Island. Land der Geysire und Gletscher, Heimat von Björk, Sígur Rós sowie diverser anderer spezieller Musiker und Künstler. Doch auch dieses besondere Fleckchen Erde blieb von der Finanzkrise nicht verschont. back view-Redakteurin Katrin Kircheis berichtet direkt aus Island darüber, wie die Finanzkrise die Insel getroffen hat und welche Entwicklungen dadurch in Gang gesetzt wurden.
[divide]

proteste_island

Tausende zog es in den letzten Jahren auf die kleine Insel im Nordatlantischen Ozean, allerdings nicht nur wegen der landschaftlichen Schönheiten und schon gar nicht wegen des, wenn auch sehr gesunden, rauen Klimas. Es waren Arbeiter aus aller Welt, hauptsächlich aus Dänemark, Polen und Deutschland sowie dem Baltikum. Gastarbeiter, wie es sie nach dem Zweiten Weltkrieg auch in Deutschland und Österreich gab. In den achtziger Jahren wurde Island mit Geldgeschäften und vagen Spekulationen quasi über Nacht zu einem der reichsten Länder Europas und der Welt.

Die Wirtschaft ist auch hauptsächlich vom Fischexport abhängig, Island gewann in den drei Kabeljaukriegen gegen das Vereinigte Königreich von Großbritannien, die bisher einzigen Kriege der Geschichte in denen ohne Waffen gekämpft wurde, die Vorrechte und Lizenzen der Fischgründe um das eigene Land. Zudem begannen Industrie und Tourismus zu florieren, hauptsächlich mussten aber zunächst die Bedürfnisse der Isländer selbst erfüllt werden. Die konnten fröhlich und unbegrenzt Kredite vom, so dachte man, unerschöpflichen Vermögen der Banken aufnehmen und diese beliebig und ganz ohne Zinsen zurückzahlen.
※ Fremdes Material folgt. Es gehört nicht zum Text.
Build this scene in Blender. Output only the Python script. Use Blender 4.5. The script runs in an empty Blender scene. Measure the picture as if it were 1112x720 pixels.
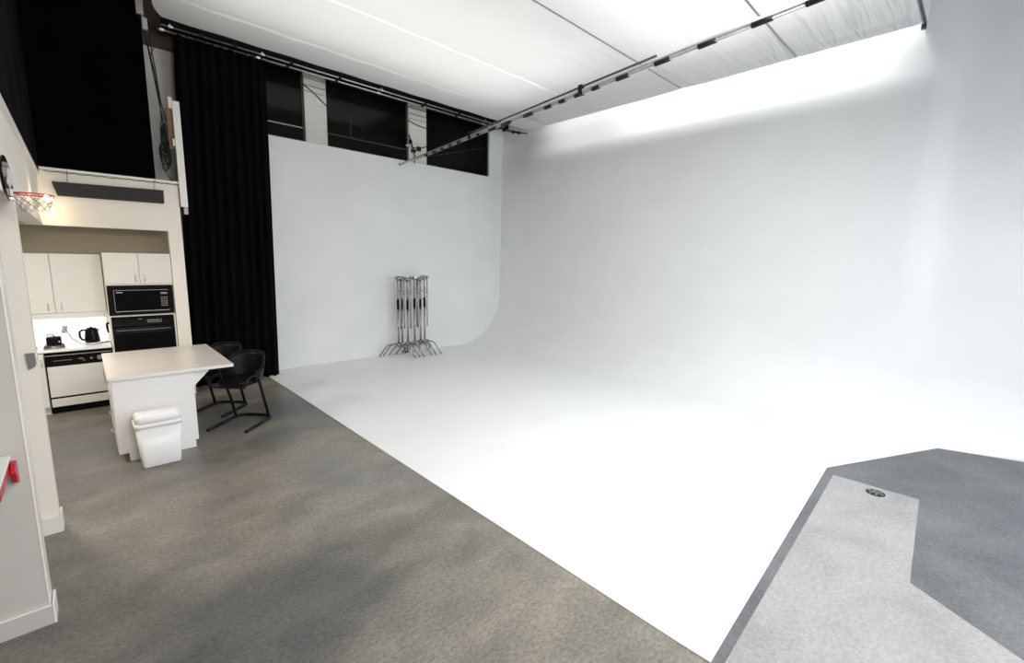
import bpy, bmesh, math, random
from mathutils import Vector, Matrix
random.seed(7)
R = math.radians
PI = math.pi
scene = bpy.context.scene
col = scene.collection

# ------------------------------------------------------------------ materials
def mat(name, c, rough=0.5, metal=0.0, var=0.06, scale=6.0, bump=0.0, spec=0.5, detail=4.0, stretch=(1, 1, 1), bscale=None):
    m = bpy.data.materials.new(name); m.use_nodes = True
    nt = m.node_tree; n = nt.nodes; l = nt.links
    b = n['Principled BSDF']
    b.inputs['Roughness'].default_value = rough
    b.inputs['Metallic'].default_value = metal
    b.inputs['Specular IOR Level'].default_value = spec
    tc = n.new('ShaderNodeTexCoord'); mp = n.new('ShaderNodeMapping')
    mp.inputs['Scale'].default_value = stretch
    l.new(tc.outputs['Object'], mp.inputs['Vector'])
    nz = n.new('ShaderNodeTexNoise'); nz.inputs['Scale'].default_value = scale; nz.inputs['Detail'].default_value = detail
    l.new(mp.outputs['Vector'], nz.inputs['Vector'])
    rp = n.new('ShaderNodeValToRGB')
    rp.color_ramp.elements[0].position = 0.3; rp.color_ramp.elements[1].position = 0.7
    lo = [max(0, v * (1 - var)) for v in c]; hi = [min(1, v * (1 + var)) for v in c]
    rp.color_ramp.elements[0].color = (*lo, 1); rp.color_ramp.elements[1].color = (*hi, 1)
    l.new(nz.outputs['Fac'], rp.inputs['Fac']); l.new(rp.outputs['Color'], b.inputs['Base Color'])
    if bump > 0:
        n2 = n.new('ShaderNodeTexNoise'); n2.inputs['Scale'].default_value = bscale or scale * 4; n2.inputs['Detail'].default_value = 6
        l.new(mp.outputs['Vector'], n2.inputs['Vector'])
        bp = n.new('ShaderNodeBump'); bp.inputs['Strength'].default_value = bump; bp.inputs['Distance'].default_value = 0.01
        l.new(n2.outputs['Fac'], bp.inputs['Height']); l.new(bp.outputs['Normal'], b.inputs['Normal'])
    return m

def emis(name, c, s):
    m = bpy.data.materials.new(name); m.use_nodes = True
    b = m.node_tree.nodes['Principled BSDF']
    b.inputs['Base Color'].default_value = (*c, 1)
    b.inputs['Emission Color'].default_value = (*c, 1); b.inputs['Emission Strength'].default_value = s
    return m

def concrete(name, stops, scale, rough=(0.3, 0.55), bump=0.15, streak=(1, 1, 1), fine=30, spec=0.4, fc=0.28):
    m = bpy.data.materials.new(name); m.use_nodes = True
    nt = m.node_tree; n = nt.nodes; l = nt.links; b = n['Principled BSDF']
    b.inputs['Specular IOR Level'].default_value = spec
    tc = n.new('ShaderNodeTexCoord'); mp = n.new('ShaderNodeMapping'); mp.inputs['Scale'].default_value = streak
    l.new(tc.outputs['Object'], mp.inputs['Vector'])
    a = n.new('ShaderNodeTexNoise'); a.inputs['Scale'].default_value = scale; a.inputs['Detail'].default_value = 10; a.inputs['Roughness'].default_value = 0.62; a.inputs['Distortion'].default_value = 0.6
    l.new(mp.outputs['Vector'], a.inputs['Vector'])
    rp = n.new('ShaderNodeValToRGB'); els = rp.color_ramp.elements
    while len(els) < len(stops): els.new(0.5)
    for e, (p, c) in zip(els, stops): e.position = p; e.color = (*c, 1)
    l.new(a.outputs['Fac'], rp.inputs['Fac'])
    f = n.new('ShaderNodeTexNoise'); f.inputs['Scale'].default_value = fine; f.inputs['Detail'].default_value = 8; f.inputs['Roughness'].default_value = 0.7
    l.new(mp.outputs['Vector'], f.inputs['Vector'])
    fr = n.new('ShaderNodeValToRGB'); fr.color_ramp.elements[0].position = 0.3; fr.color_ramp.elements[0].color = (1 - fc, 1 - fc, 1 - fc, 1)
    fr.color_ramp.elements[1].position = 0.68; fr.color_ramp.elements[1].color = (1 + fc * 0.75, 1 + fc * 0.75, 1 + fc * 0.75, 1)
    l.new(f.outputs['Fac'], fr.inputs['Fac'])
    mx = n.new('ShaderNodeMix'); mx.data_type = 'RGBA'; mx.blend_type = 'MULTIPLY'; mx.inputs['Factor'].default_value = 1
    l.new(rp.outputs['Color'], mx.inputs['A']); l.new(fr.outputs['Color'], mx.inputs['B'])
    l.new(mx.outputs['Result'], b.inputs['Base Color'])
    mr = n.new('ShaderNodeMapRange'); mr.inputs['To Min'].default_value = rough[0]; mr.inputs['To Max'].default_value = rough[1]
    l.new(a.outputs['Fac'], mr.inputs['Value']); l.new(mr.outputs['Result'], b.inputs['Roughness'])
    bp = n.new('ShaderNodeBump'); bp.inputs['Strength'].default_value = bump; bp.inputs['Distance'].default_value = 0.01
    l.new(f.outputs['Fac'], bp.inputs['Height']); l.new(bp.outputs['Normal'], b.inputs['Normal'])
    return m

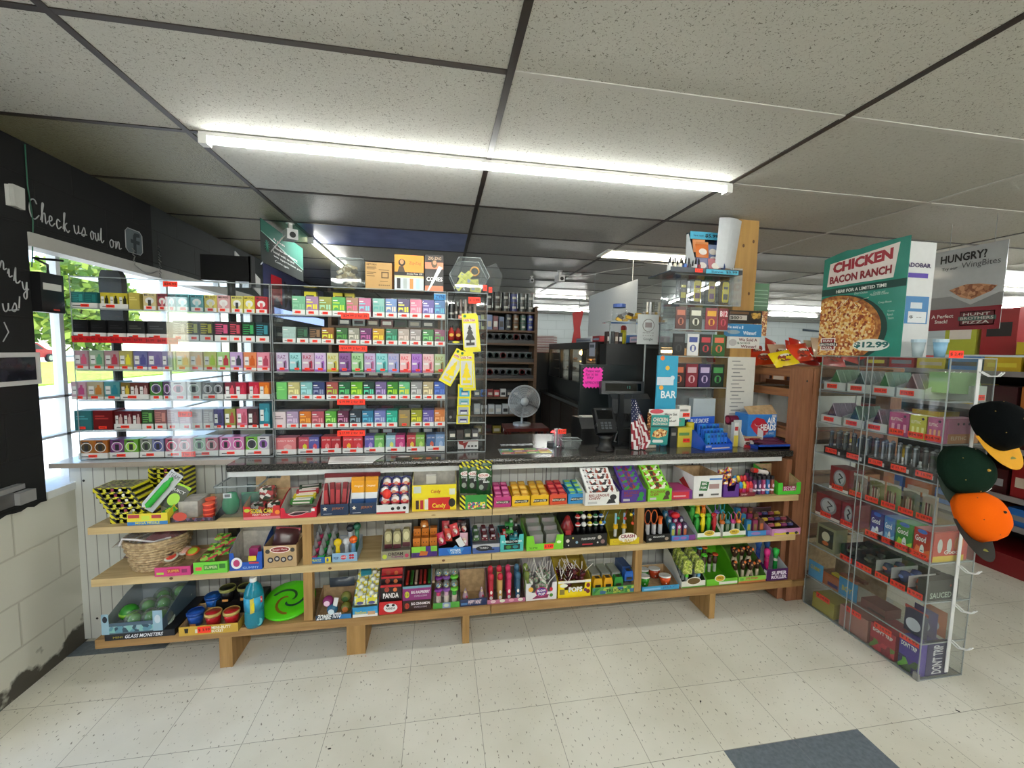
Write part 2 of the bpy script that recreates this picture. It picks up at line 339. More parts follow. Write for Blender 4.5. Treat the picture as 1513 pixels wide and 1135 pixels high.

Der Leitzins lag bei ungefähr zwölf Prozent, das angelegte Geld vermehrte sich rasant. Man brauchte Bauarbeiter und Architekten um Häuser sowie Straßen zu bauen. Man brauchte Autos. Große Autos, teure Autos. Restaurants, Hotels, ausländische Köche, Busfahrer, Kellner, Zimmermädchen, Aupairs. Denn die Isländer wollten Essen gehen, mit ihren protzigen, für die Hauptstadt Reykjavík völlig ungeeigneten Geländewagen direkt vor den Eingang der Geschäfte fahren und sich vor allem nicht selbst um ihre verzogenen Kinder kümmern müssen.
Man flog nach London zum Mittagessen, auf die Kanaren zum Billigurlaub oder nach Miami zum shoppen.  Ja, Island war reich und versteckte es auch nicht. Solange alle zufrieden waren, fragte auch keiner nach oder konnte meckern. Eine typische Spaßgesellschaft, die mit Brot und Spielen ruhig gehalten werden konnte. Einkaufszentren und Fast Food nach dem amerikanischen Vorbild, der „amerikanische Traum” auf Island. Wen interessiert es da, was die Regierung macht? Passt eh alles.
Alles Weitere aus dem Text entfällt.